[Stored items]
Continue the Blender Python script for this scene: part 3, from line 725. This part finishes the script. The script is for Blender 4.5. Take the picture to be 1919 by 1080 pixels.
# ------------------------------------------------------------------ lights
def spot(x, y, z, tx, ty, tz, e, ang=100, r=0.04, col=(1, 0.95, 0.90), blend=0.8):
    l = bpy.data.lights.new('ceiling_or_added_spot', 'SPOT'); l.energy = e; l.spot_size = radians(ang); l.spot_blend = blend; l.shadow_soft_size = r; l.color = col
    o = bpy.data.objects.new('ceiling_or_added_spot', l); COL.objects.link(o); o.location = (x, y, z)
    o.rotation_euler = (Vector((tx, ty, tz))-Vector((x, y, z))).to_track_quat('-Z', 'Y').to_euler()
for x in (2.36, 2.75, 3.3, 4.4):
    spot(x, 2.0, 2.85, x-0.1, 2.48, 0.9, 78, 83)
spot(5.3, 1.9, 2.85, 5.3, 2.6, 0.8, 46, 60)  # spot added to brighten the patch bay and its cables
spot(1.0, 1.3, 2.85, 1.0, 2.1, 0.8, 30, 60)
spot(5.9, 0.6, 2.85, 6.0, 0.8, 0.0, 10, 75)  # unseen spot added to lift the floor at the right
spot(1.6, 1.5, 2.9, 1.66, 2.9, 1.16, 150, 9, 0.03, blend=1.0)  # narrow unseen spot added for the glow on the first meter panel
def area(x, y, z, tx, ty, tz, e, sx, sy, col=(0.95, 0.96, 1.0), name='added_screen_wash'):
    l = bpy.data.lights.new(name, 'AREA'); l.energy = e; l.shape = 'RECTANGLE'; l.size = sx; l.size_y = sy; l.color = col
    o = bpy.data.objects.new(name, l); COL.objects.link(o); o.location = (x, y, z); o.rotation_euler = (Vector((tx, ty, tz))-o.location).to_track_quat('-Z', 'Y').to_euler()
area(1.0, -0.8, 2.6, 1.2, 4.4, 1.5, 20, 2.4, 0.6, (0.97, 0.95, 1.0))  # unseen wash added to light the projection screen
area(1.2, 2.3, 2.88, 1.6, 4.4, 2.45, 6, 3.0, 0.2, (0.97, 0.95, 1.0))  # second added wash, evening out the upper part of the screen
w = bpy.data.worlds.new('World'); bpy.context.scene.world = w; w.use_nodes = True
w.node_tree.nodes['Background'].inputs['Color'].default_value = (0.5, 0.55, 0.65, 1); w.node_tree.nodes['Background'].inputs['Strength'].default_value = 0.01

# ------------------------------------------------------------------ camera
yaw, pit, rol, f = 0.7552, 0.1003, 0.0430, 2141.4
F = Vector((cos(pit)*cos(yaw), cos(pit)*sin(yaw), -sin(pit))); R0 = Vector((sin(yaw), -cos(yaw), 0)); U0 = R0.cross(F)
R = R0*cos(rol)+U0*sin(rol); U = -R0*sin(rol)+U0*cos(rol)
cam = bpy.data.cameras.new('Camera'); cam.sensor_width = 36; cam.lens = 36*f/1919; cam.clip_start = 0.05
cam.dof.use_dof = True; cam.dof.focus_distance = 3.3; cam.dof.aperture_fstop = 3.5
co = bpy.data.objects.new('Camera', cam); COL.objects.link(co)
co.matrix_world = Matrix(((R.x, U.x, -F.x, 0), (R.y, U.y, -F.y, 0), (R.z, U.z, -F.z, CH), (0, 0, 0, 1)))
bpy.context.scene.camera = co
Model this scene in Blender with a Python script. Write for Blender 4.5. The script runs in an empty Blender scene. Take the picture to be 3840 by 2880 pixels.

Short problem
Recopy the entries above in their entirety, exactly.

Answer for the task
Continue the Blender Python script for this scene: part 3, from line 725. This part finishes the script. The script is for Blender 4.5. Take the picture to be 1919 by 1080 pixels.
# ------------------------------------------------------------------ lights
def spot(x, y, z, tx, ty, tz, e, ang=100, r=0.04, col=(1, 0.95, 0.90), blend=0.8):
    l = bpy.data.lights.new('ceiling_or_added_spot', 'SPOT'); l.energy = e; l.spot_size = radians(ang); l.spot_blend = blend; l.shadow_soft_size = r; l.color = col
    o = bpy.data.objects.new('ceiling_or_added_spot', l); COL.objects.link(o); o.location = (x, y, z)
    o.rotation_euler = (Vector((tx, ty, tz))-Vector((x, y, z))).to_track_quat('-Z', 'Y').to_euler()
for x in (2.36, 2.75, 3.3, 4.4):
    spot(x, 2.0, 2.85, x-0.1, 2.48, 0.9, 78, 83)
spot(5.3, 1.9, 2.85, 5.3, 2.6, 0.8, 46, 60)  # spot added to brighten the patch bay and its cables
spot(1.0, 1.3, 2.85, 1.0, 2.1, 0.8, 30, 60)
spot(5.9, 0.6, 2.85, 6.0, 0.8, 0.0, 10, 75)  # unseen spot added to lift the floor at the right
spot(1.6, 1.5, 2.9, 1.66, 2.9, 1.16, 150, 9, 0.03, blend=1.0)  # narrow unseen spot added for the glow on the first meter panel
def area(x, y, z, tx, ty, tz, e, sx, sy, col=(0.95, 0.96, 1.0), name='added_screen_wash'):
    l = bpy.data.lights.new(name, 'AREA'); l.energy = e; l.shape = 'RECTANGLE'; l.size = sx; l.size_y = sy; l.color = col
    o = bpy.data.objects.new(name, l); COL.objects.link(o); o.location = (x, y, z); o.rotation_euler = (Vector((tx, ty, tz))-o.location).to_track_quat('-Z', 'Y').to_euler()
area(1.0, -0.8, 2.6, 1.2, 4.4, 1.5, 20, 2.4, 0.6, (0.97, 0.95, 1.0))  # unseen wash added to light the projection screen
area(1.2, 2.3, 2.88, 1.6, 4.4, 2.45, 6, 3.0, 0.2, (0.97, 0.95, 1.0))  # second added wash, evening out the upper part of the screen
w = bpy.data.worlds.new('World'); bpy.context.scene.world = w; w.use_nodes = True
w.node_tree.nodes['Background'].inputs['Color'].default_value = (0.5, 0.55, 0.65, 1); w.node_tree.nodes['Background'].inputs['Strength'].default_value = 0.01

# ------------------------------------------------------------------ camera
yaw, pit, rol, f = 0.7552, 0.1003, 0.0430, 2141.4
F = Vector((cos(pit)*cos(yaw), cos(pit)*sin(yaw), -sin(pit))); R0 = Vector((sin(yaw), -cos(yaw), 0)); U0 = R0.cross(F)
R = R0*cos(rol)+U0*sin(rol); U = -R0*sin(rol)+U0*cos(rol)
cam = bpy.data.cameras.new('Camera'); cam.sensor_width = 36; cam.lens = 36*f/1919; cam.clip_start = 0.05
cam.dof.use_dof = True; cam.dof.focus_distance = 3.3; cam.dof.aperture_fstop = 3.5
co = bpy.data.objects.new('Camera', cam); COL.objects.link(co)
co.matrix_world = Matrix(((R.x, U.x, -F.x, 0), (R.y, U.y, -F.y, 0), (R.z, U.z, -F.z, CH), (0, 0, 0, 1)))
bpy.context.scene.camera = co
Model this scene in Blender with a Python script. Write for Blender 4.5. The script runs in an empty Blender scene. Take the picture to be 3840 by 2880 pixels.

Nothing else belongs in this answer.